2 de septiembre de 2010

Gominolas

Las niñas fronterizas pronto cumplirán trece años. A la salida del Metro, en los bancos de los parques, en las canchas de basket, las niñas fronterizas portan bolsas de plástico que rebosan gominolas de todos los tamaños, formas, texturas y colores. Gominolas adquiridas en un Chino cualquiera de un núcleo urbano cualquiera. Dependiendo de su extracción social, las niñas fronterizas son solidarias o  mancomunadas y, de una u otra forma, cuentan con el músculo financiero necesario para adquirir, intercambiar y compartir huevos fritos, sandías, delfines, moras, cerezas, lombrices, gajos de naranja, plátanos, fresas, ositos, estrellas, botellas y una multiplicidad de formas posibles en las que pueden encarnarse estas proteicas chucherías.

Con la mirada extraviada en la pantalla de sus teléfonos móviles, las niñas fronterizas esperan al autobús o pasean despreocupadas entre los escaparates de las grandes superficies comerciales mientras engullen distraídamente gominolas amalgamadas con azorrubina, glucosa, quinoleína, fructosa, sacarosa, tartracina y otras sustancias prodigiosas que sus cuerpos en ebullición metabolizarán silenciosamente cuando la golosina haya desplegado ya toda su crueldad química en el interior de los estómagos adolescentes.

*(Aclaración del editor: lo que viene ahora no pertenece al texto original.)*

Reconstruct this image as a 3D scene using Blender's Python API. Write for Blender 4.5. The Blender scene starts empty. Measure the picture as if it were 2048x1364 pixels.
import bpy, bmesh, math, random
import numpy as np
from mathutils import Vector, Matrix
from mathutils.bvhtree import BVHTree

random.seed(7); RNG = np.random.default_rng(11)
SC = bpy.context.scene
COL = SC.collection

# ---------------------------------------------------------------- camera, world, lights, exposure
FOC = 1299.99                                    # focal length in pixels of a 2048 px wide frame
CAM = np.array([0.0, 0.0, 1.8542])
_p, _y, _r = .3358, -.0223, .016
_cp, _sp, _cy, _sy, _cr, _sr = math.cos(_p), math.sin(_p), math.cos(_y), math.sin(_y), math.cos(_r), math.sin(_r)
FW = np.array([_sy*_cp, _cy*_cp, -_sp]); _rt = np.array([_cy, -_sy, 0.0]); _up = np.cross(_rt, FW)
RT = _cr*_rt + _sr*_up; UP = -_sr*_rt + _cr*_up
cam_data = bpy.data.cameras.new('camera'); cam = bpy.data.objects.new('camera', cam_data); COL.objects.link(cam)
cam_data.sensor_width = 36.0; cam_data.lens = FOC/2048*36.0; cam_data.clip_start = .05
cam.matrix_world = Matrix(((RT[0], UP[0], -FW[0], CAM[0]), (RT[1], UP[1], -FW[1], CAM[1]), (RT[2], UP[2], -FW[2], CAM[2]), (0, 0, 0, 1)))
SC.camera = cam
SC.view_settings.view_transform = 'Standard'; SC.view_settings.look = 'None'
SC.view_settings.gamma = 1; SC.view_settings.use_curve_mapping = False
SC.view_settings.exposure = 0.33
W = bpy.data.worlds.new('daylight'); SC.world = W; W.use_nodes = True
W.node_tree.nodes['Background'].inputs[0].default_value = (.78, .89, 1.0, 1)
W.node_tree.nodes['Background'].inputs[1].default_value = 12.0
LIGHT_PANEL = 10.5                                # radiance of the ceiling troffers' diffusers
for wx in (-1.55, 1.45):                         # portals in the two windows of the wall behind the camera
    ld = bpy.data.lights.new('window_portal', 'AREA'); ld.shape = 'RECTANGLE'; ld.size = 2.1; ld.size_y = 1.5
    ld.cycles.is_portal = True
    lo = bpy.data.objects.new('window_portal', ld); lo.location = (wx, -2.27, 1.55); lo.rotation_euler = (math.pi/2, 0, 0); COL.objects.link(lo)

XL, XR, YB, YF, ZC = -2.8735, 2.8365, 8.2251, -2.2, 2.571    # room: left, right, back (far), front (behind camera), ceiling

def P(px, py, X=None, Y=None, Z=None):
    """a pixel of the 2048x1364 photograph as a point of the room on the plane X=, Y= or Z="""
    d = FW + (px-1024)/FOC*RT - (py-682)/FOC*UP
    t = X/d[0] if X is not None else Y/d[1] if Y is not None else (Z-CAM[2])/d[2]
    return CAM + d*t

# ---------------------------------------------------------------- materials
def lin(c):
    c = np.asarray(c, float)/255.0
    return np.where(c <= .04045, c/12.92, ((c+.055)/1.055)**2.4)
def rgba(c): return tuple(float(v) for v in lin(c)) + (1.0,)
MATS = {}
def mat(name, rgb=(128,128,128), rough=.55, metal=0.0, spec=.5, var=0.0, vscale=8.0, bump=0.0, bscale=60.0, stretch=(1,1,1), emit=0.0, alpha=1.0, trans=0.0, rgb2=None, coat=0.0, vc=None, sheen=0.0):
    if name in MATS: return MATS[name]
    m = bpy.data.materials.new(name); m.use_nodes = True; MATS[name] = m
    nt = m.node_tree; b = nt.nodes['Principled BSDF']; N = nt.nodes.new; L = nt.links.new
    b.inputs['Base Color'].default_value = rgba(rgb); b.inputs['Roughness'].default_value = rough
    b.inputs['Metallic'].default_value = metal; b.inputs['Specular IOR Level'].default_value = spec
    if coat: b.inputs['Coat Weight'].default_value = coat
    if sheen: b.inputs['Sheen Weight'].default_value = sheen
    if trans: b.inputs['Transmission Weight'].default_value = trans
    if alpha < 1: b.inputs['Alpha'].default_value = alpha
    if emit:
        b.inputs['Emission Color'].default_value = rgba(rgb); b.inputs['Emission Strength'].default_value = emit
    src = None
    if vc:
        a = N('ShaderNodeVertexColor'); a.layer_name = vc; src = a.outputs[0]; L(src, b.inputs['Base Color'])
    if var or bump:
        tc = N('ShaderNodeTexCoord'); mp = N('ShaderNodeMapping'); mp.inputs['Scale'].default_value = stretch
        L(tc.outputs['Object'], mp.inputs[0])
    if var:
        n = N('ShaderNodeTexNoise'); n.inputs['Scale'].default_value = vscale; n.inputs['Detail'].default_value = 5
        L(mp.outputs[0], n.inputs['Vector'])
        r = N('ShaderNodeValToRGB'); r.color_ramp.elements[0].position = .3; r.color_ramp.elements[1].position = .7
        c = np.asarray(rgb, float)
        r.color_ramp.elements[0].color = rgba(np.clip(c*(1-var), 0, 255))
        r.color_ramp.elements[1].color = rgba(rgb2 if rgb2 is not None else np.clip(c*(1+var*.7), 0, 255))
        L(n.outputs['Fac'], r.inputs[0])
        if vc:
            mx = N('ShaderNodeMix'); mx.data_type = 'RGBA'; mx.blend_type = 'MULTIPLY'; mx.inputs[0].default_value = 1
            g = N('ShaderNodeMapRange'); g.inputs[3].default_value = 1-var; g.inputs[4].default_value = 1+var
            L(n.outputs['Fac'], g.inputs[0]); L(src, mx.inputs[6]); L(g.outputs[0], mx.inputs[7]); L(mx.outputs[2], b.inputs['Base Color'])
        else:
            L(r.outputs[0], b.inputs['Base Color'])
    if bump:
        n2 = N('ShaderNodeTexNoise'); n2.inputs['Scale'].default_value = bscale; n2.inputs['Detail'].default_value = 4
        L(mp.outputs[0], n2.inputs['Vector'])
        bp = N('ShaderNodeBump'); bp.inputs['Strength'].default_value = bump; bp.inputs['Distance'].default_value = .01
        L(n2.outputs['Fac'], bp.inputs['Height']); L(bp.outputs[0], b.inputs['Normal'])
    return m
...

Las niñas fronterizas van puestas hasta las cejas de glucógeno, aunque nadie les hará soplar a la salida de la bolera o al final del recreo. Glucógeno que no podrán reciclar en un Punto Limpio, pero sí permutar gratuitamente por un cinturón de tejido adiposo, una papadita o un par de cartucheras. O tal vez unas tetas desproporcionadas. Eso sí, los trueques siempre al otro lado de la frontera.